### Directive
Will you repeat only the lines from the one with "Generate a Blender" through the one with "return Vector((0, 0, CAM_H)) + d", both included, leaving every picture out?

### Given entries
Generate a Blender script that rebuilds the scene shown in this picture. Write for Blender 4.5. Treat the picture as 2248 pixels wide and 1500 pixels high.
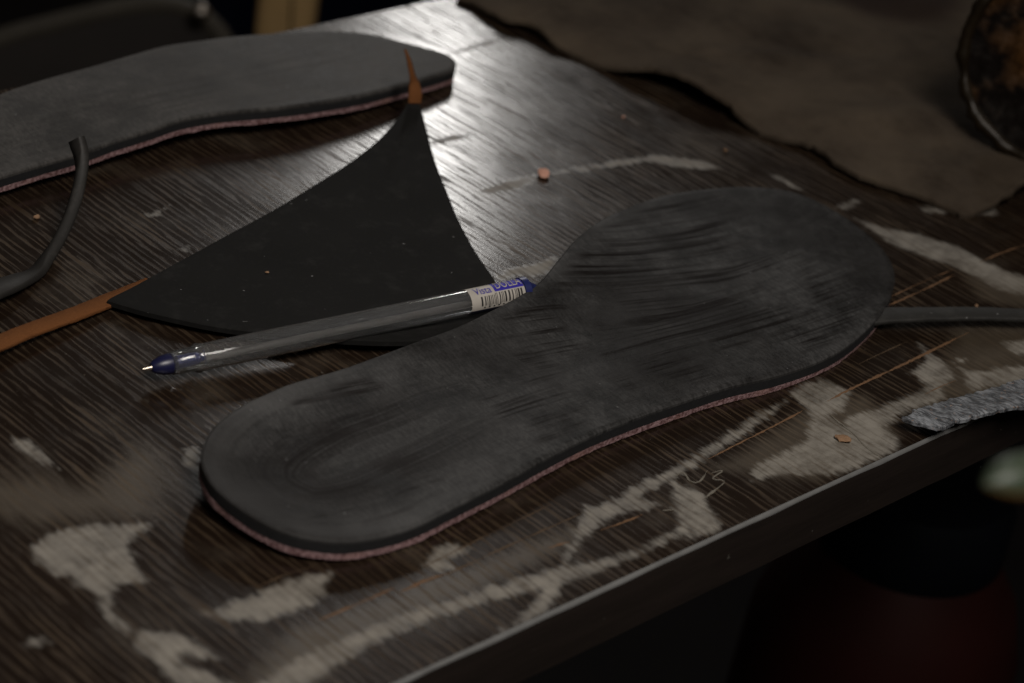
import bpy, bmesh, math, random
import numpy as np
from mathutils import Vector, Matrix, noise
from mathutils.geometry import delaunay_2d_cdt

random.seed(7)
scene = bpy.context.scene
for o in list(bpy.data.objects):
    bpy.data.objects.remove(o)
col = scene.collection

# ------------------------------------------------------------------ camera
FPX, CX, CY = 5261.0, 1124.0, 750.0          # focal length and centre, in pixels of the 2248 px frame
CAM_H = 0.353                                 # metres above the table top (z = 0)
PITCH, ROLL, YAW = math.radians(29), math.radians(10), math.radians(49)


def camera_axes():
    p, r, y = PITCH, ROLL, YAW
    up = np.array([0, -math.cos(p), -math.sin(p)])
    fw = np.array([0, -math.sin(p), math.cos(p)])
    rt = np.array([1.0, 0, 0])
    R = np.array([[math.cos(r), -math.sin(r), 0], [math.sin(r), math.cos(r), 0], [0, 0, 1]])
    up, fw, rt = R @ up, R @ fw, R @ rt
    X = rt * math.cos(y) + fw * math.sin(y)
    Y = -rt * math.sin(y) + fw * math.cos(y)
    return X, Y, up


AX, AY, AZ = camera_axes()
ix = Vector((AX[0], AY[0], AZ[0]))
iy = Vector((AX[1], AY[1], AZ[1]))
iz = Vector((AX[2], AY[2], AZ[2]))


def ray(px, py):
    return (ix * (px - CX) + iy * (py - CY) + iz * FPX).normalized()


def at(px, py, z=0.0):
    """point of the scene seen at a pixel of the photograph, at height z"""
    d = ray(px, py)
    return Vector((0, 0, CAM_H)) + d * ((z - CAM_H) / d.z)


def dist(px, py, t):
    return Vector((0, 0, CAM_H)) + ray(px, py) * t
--
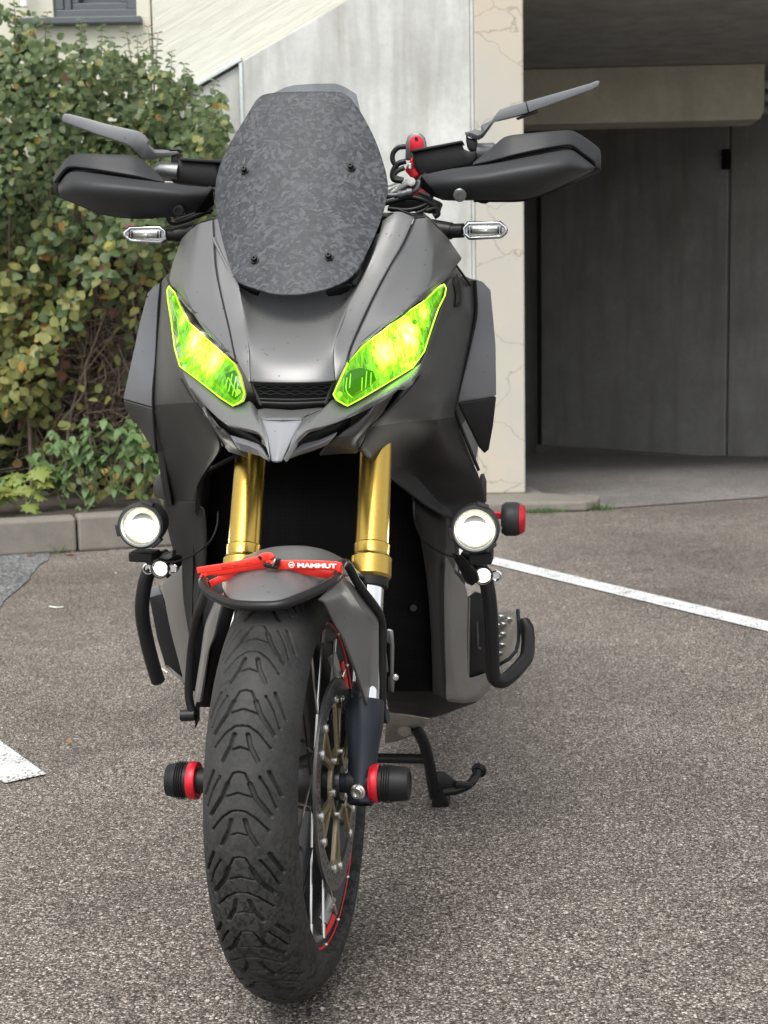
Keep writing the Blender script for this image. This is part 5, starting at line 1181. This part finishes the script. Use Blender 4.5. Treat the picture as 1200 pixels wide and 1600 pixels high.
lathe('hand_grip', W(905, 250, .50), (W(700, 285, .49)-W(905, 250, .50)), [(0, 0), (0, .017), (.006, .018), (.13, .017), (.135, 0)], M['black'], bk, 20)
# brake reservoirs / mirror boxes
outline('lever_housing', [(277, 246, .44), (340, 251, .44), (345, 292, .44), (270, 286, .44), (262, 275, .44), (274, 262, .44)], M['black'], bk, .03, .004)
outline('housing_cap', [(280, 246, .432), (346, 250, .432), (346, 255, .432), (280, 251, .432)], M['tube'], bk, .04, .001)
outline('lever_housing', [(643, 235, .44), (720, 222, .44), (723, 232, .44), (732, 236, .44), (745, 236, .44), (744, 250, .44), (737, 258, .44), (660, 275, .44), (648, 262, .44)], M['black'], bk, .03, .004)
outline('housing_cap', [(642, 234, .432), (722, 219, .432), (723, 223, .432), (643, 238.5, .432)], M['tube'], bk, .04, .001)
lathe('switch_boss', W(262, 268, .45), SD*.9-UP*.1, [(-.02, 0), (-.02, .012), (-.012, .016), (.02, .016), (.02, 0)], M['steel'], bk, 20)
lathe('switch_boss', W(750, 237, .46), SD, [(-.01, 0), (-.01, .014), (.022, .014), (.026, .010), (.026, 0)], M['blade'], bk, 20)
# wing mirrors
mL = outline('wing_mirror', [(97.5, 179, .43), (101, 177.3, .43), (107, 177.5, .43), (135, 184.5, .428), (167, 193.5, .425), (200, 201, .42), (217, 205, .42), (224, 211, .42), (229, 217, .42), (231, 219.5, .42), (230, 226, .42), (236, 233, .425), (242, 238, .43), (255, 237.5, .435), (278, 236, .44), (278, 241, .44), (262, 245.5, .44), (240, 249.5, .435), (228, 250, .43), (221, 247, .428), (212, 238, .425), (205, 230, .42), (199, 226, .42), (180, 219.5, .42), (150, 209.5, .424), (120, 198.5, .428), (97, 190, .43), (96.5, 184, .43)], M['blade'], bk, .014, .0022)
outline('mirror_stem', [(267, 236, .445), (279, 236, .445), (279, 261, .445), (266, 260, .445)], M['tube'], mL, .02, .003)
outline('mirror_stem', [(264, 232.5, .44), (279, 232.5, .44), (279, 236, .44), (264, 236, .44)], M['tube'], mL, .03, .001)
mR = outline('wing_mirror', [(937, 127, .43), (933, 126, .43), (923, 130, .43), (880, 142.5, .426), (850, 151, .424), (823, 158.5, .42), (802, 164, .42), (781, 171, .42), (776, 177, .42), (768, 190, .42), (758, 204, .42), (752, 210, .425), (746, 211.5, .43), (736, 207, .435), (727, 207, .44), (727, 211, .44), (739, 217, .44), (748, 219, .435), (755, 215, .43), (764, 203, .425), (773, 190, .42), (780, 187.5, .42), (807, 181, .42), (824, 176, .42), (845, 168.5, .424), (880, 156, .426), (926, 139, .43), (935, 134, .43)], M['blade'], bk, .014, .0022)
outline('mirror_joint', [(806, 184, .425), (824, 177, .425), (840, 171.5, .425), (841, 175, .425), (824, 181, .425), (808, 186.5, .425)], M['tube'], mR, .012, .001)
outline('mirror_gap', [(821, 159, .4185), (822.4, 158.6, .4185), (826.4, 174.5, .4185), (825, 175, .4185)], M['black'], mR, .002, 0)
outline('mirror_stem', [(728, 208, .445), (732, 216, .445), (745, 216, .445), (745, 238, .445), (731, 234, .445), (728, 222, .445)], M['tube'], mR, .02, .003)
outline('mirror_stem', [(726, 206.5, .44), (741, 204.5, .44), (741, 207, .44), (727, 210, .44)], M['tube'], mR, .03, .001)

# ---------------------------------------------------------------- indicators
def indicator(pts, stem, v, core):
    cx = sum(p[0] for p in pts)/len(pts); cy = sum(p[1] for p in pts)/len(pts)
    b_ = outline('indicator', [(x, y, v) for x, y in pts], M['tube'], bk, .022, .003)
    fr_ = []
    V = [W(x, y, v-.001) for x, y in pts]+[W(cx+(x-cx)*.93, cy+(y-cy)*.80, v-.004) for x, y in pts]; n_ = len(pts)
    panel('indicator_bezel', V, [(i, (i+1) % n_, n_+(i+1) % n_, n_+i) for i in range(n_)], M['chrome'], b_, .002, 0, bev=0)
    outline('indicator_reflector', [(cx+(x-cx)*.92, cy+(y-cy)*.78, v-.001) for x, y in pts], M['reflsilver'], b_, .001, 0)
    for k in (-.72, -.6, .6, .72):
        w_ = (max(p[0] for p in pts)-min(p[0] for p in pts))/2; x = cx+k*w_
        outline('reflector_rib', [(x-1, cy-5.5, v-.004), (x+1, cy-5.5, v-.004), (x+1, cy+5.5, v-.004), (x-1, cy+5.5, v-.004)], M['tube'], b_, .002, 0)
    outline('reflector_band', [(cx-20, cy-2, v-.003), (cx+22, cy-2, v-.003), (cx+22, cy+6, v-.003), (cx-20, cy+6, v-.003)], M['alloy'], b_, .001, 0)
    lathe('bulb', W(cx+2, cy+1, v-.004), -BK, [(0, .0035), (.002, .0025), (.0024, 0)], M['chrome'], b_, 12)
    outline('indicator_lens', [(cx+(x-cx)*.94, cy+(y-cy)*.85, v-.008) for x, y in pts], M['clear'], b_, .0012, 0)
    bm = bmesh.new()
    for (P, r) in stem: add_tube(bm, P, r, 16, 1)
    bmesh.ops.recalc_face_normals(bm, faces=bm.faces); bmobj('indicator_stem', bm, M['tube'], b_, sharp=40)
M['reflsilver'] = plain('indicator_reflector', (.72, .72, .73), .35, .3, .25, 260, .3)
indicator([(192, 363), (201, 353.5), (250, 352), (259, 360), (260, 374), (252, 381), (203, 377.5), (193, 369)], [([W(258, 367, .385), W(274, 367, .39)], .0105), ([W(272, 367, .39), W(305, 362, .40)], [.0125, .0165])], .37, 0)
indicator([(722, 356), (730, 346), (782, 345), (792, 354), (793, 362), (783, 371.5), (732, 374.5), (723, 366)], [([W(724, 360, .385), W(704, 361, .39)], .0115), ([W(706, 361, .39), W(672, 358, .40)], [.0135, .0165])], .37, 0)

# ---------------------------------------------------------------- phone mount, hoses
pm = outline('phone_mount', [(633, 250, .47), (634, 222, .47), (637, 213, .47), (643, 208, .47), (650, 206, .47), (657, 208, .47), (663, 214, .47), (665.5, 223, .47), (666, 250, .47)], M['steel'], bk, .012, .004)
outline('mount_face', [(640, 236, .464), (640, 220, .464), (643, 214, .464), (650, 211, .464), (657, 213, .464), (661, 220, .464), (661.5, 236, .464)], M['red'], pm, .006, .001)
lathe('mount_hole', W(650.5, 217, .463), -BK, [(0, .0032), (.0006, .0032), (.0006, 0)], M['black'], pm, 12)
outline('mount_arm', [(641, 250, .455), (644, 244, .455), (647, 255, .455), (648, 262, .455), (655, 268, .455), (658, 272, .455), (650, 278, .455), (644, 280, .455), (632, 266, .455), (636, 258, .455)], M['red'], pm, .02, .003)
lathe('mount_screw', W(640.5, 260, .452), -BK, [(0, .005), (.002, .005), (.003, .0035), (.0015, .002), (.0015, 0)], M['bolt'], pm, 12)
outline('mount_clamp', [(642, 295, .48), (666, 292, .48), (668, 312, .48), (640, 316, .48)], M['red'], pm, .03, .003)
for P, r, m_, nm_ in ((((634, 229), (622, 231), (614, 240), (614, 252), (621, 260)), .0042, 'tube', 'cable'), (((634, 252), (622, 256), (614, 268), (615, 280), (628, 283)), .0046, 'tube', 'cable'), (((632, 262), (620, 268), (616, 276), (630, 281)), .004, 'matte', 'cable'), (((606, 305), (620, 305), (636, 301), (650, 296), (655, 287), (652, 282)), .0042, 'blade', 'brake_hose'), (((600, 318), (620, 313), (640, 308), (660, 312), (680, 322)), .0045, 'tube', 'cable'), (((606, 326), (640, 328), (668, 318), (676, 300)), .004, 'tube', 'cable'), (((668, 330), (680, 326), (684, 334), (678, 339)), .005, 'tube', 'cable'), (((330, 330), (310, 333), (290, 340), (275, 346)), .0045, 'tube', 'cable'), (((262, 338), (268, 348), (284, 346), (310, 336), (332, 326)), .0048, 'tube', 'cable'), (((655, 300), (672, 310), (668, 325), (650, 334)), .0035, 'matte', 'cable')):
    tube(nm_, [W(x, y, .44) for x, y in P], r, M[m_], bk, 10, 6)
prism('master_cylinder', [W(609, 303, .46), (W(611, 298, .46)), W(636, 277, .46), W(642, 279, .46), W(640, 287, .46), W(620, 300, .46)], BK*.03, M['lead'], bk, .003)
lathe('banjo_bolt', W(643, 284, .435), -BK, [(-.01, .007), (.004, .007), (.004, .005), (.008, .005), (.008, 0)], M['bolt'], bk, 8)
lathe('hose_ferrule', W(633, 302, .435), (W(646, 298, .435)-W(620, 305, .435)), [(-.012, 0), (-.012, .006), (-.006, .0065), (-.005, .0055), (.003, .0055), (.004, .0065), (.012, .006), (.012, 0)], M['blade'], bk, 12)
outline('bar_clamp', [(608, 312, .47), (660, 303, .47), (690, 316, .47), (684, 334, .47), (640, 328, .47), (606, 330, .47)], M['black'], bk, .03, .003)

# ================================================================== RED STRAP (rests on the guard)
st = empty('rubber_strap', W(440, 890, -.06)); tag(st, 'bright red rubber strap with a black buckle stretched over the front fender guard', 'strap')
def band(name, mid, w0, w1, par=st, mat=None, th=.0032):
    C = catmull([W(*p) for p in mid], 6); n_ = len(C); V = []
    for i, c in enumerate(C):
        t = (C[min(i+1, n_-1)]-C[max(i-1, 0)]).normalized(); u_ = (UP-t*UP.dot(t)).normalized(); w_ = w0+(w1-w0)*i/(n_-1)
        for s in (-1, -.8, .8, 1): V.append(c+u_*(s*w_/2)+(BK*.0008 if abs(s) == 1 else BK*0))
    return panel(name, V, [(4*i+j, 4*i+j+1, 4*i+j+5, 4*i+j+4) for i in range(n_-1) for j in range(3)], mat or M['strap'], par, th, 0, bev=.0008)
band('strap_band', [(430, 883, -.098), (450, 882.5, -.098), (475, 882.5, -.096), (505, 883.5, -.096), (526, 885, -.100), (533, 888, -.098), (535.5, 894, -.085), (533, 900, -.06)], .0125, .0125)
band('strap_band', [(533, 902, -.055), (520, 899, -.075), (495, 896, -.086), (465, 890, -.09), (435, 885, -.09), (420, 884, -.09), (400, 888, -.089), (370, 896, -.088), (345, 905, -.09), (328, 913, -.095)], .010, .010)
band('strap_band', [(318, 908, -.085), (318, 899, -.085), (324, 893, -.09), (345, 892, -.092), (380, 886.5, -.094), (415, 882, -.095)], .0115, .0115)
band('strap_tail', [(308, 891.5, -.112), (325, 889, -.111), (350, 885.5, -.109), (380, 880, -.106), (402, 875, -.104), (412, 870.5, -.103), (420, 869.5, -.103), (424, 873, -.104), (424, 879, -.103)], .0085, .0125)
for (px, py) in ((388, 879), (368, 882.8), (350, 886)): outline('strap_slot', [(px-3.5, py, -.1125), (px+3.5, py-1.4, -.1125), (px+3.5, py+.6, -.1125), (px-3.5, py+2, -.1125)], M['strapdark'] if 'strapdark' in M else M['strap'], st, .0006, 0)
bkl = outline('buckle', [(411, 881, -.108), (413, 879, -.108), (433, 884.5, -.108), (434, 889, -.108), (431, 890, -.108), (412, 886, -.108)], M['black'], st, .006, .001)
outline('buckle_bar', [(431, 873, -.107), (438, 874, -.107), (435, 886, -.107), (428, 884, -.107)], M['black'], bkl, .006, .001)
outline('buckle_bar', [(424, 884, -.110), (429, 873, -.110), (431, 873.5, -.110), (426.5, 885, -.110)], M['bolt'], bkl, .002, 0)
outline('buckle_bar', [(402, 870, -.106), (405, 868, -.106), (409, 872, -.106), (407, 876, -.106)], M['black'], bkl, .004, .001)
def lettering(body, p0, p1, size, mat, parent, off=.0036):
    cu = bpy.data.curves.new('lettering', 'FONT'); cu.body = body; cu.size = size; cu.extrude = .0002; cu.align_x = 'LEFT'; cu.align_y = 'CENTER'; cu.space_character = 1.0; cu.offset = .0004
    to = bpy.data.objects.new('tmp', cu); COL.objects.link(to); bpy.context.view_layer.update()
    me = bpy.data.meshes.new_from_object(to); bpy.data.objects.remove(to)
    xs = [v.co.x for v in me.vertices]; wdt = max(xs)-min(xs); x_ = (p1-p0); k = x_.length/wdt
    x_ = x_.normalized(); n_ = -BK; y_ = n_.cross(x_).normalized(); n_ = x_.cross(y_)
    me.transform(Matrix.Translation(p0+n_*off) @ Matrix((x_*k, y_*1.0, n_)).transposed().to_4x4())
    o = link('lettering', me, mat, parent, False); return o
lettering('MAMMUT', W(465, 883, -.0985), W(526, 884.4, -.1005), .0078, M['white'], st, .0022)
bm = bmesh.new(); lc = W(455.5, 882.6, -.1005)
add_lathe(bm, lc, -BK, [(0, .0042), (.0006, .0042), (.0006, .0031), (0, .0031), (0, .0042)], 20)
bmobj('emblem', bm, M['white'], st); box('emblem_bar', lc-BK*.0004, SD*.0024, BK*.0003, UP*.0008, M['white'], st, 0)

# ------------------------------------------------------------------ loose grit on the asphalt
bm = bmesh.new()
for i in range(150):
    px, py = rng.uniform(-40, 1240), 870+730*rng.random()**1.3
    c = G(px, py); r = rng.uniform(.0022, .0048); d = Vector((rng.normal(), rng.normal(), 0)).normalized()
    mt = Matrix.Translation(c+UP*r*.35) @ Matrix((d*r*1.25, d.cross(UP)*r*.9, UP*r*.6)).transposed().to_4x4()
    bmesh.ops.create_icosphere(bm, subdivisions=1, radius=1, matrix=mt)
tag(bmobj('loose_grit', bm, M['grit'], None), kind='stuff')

### Task response
Generate a Blender script that rebuilds the scene shown in this picture. Write for Blender 4.5. Treat the picture as 2248 pixels wide and 1500 pixels high.
import bpy, bmesh, math, random
import numpy as np
from mathutils import Vector, Matrix, noise
from mathutils.geometry import delaunay_2d_cdt

random.seed(7)
scene = bpy.context.scene
for o in list(bpy.data.objects):
    bpy.data.objects.remove(o)
col = scene.collection

# ------------------------------------------------------------------ camera
FPX, CX, CY = 5261.0, 1124.0, 750.0          # focal length and centre, in pixels of the 2248 px frame
CAM_H = 0.353                                 # metres above the table top (z = 0)
PITCH, ROLL, YAW = math.radians(29), math.radians(10), math.radians(49)


def camera_axes():
    p, r, y = PITCH, ROLL, YAW
    up = np.array([0, -math.cos(p), -math.sin(p)])
    fw = np.array([0, -math.sin(p), math.cos(p)])
    rt = np.array([1.0, 0, 0])
    R = np.array([[math.cos(r), -math.sin(r), 0], [math.sin(r), math.cos(r), 0], [0, 0, 1]])
    up, fw, rt = R @ up, R @ fw, R @ rt
    X = rt * math.cos(y) + fw * math.sin(y)
    Y = -rt * math.sin(y) + fw * math.cos(y)
    return X, Y, up


AX, AY, AZ = camera_axes()
ix = Vector((AX[0], AY[0], AZ[0]))
iy = Vector((AX[1], AY[1], AZ[1]))
iz = Vector((AX[2], AY[2], AZ[2]))


def ray(px, py):
    return (ix * (px - CX) + iy * (py - CY) + iz * FPX).normalized()


def at(px, py, z=0.0):
    """point of the scene seen at a pixel of the photograph, at height z"""
    d = ray(px, py)
    return Vector((0, 0, CAM_H)) + d * ((z - CAM_H) / d.z)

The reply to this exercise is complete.